Trade war rumblings: Sorghum and phones in play
Yesterday, the U.S. Department of Commerce banned American companies from selling components to ZTE, one of China’s two big telecom equipment manufacturers along with Huawei. The stated reason for the ban was what Reuters calls “ZTE’s violation of an agreement on punishing employees that was reached after it was caught illegally shipping U.S. goods to Iran.”
However, the ban is really just yesterday’s move in a years-long trans-Pacific struggle about cybersecurity and market access in tech. It’s especially bitter right now with Trump and his tariffs. This is what’s been in the news since yesterday:
- American sorghum imports into China will require a 178.6 percent deposit in anticipation of anti-dumping tariffs, starting tomorrow, the Ministry of Commerce announced in Beijing, reports Xinhua. Sorghum is used for animal feed and to brew baijiu 白酒 — strong Chinese liquor.
- “Most U.S. sorghum is grown for the Chinese market,” according to the Washington Post, which also notes: “The top five sorghum producing states are Kansas, Texas, Colorado, Oklahoma and South Dakota.
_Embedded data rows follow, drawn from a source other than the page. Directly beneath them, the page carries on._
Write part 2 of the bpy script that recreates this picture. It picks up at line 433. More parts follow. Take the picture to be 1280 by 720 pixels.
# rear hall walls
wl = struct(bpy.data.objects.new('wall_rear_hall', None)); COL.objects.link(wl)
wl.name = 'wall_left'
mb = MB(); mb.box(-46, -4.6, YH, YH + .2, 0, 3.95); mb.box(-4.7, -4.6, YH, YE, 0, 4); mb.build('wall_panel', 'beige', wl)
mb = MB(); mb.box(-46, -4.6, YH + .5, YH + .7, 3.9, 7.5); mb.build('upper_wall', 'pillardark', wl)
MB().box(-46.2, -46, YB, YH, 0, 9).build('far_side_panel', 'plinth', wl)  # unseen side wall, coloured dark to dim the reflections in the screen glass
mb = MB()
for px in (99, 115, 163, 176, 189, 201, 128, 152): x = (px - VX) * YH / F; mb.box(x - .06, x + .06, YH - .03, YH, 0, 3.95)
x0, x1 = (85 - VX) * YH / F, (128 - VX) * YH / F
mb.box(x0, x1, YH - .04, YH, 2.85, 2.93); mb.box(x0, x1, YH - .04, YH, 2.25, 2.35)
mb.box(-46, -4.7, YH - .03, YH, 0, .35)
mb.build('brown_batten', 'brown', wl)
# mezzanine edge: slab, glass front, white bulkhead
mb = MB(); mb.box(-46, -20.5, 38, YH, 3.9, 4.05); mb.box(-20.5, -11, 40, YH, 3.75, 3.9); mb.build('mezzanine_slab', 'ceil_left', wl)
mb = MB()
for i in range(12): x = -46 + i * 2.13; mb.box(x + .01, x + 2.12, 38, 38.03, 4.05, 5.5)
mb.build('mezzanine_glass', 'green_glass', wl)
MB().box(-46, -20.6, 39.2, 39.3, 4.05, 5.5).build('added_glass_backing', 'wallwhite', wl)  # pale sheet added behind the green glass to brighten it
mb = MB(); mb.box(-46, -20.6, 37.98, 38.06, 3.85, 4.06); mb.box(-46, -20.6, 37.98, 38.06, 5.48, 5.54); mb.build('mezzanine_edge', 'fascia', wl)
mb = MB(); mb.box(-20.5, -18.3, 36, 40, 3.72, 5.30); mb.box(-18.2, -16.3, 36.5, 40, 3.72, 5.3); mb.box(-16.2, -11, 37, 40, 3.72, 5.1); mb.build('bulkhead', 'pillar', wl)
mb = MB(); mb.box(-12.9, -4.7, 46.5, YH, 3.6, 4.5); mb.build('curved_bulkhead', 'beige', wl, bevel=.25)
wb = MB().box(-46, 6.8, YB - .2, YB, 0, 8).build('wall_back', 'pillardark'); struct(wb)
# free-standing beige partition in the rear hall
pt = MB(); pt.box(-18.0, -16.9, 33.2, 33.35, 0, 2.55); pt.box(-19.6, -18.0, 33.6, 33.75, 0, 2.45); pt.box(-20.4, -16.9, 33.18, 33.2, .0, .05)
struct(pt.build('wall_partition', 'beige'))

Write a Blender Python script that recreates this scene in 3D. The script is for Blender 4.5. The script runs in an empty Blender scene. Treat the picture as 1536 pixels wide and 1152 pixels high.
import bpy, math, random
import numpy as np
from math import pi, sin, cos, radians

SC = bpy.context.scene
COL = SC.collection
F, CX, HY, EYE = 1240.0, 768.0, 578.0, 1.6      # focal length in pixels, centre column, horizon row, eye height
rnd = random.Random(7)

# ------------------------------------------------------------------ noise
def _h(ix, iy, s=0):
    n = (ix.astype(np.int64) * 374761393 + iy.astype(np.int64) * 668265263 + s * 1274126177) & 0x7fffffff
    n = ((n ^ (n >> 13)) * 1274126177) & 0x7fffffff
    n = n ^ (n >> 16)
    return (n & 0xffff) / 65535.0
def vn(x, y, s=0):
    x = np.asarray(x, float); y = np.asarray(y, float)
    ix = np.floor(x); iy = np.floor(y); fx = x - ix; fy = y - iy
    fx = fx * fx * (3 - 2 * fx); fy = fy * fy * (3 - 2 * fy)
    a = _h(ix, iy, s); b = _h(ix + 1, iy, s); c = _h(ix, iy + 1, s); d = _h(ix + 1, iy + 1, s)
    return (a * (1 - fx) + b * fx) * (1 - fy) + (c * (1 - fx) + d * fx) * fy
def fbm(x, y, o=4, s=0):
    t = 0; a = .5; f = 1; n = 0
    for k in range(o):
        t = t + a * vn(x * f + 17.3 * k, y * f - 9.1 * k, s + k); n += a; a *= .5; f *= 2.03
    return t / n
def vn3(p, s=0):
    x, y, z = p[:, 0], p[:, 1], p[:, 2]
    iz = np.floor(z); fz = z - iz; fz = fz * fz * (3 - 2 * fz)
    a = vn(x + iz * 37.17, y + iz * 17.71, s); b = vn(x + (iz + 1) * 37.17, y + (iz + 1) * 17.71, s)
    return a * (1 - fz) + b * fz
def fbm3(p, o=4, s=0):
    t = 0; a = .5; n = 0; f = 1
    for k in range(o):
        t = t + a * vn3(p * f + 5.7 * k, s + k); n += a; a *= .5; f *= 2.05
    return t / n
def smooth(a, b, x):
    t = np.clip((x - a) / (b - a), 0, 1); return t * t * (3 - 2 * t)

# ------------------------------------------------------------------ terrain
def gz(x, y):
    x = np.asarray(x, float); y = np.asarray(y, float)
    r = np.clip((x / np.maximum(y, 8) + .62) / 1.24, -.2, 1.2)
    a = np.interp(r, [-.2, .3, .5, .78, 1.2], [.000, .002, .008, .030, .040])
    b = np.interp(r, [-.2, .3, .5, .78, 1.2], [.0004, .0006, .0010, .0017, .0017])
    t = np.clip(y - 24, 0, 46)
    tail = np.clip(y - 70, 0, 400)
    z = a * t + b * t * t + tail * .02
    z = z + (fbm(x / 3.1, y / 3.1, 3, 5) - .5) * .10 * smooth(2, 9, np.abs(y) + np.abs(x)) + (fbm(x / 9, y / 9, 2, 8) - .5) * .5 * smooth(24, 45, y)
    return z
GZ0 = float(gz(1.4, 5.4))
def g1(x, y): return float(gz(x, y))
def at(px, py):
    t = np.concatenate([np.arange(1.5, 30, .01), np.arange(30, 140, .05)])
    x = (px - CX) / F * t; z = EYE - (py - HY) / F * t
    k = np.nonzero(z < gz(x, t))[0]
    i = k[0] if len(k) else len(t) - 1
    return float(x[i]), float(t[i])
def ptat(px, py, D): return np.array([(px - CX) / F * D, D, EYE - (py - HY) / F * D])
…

All but Colorado went for Trump in the 2016 presidential election.”
- Unintended consequences of the ZTE ban: Reuters says the ban will also hit Qualcomm, which is “a major supplier of chips for ZTE’s phones.”
- “A devastating blow to its global ambitions” is how Bloomberg characterized the ZTE ban’s implications for the company, saying that “ZTE Corp. may have just gone from being a serious contender in the high-stakes world of next-generation networking to — quite possibly — a mobile industry washout.”
- “The crippling US sanctions against ZTE may be the trigger for the next leg down in the deepening US-China trade and tech wars,” said notable China watcher Bill Bishop (paywall).
But there are some counter-signals:
- “China loosens foreign auto rules, in potential peace offering to Trump,” says the New York Times (paywall).
- The olive branch: Foreigners will be allowed to wholly own car companies in China instead of the currently required joint ventures. But as Bloomberg points out, “carmakers with existing joint ventures will find them hard to unpick,” so China has essentially done Tesla, and other new foreign entrants, “a favor.”
- “China expanded its U.S. Treasury holdings in February despite escalating trade tension between Beijing and Washington,” according to the Financial Times (paywall).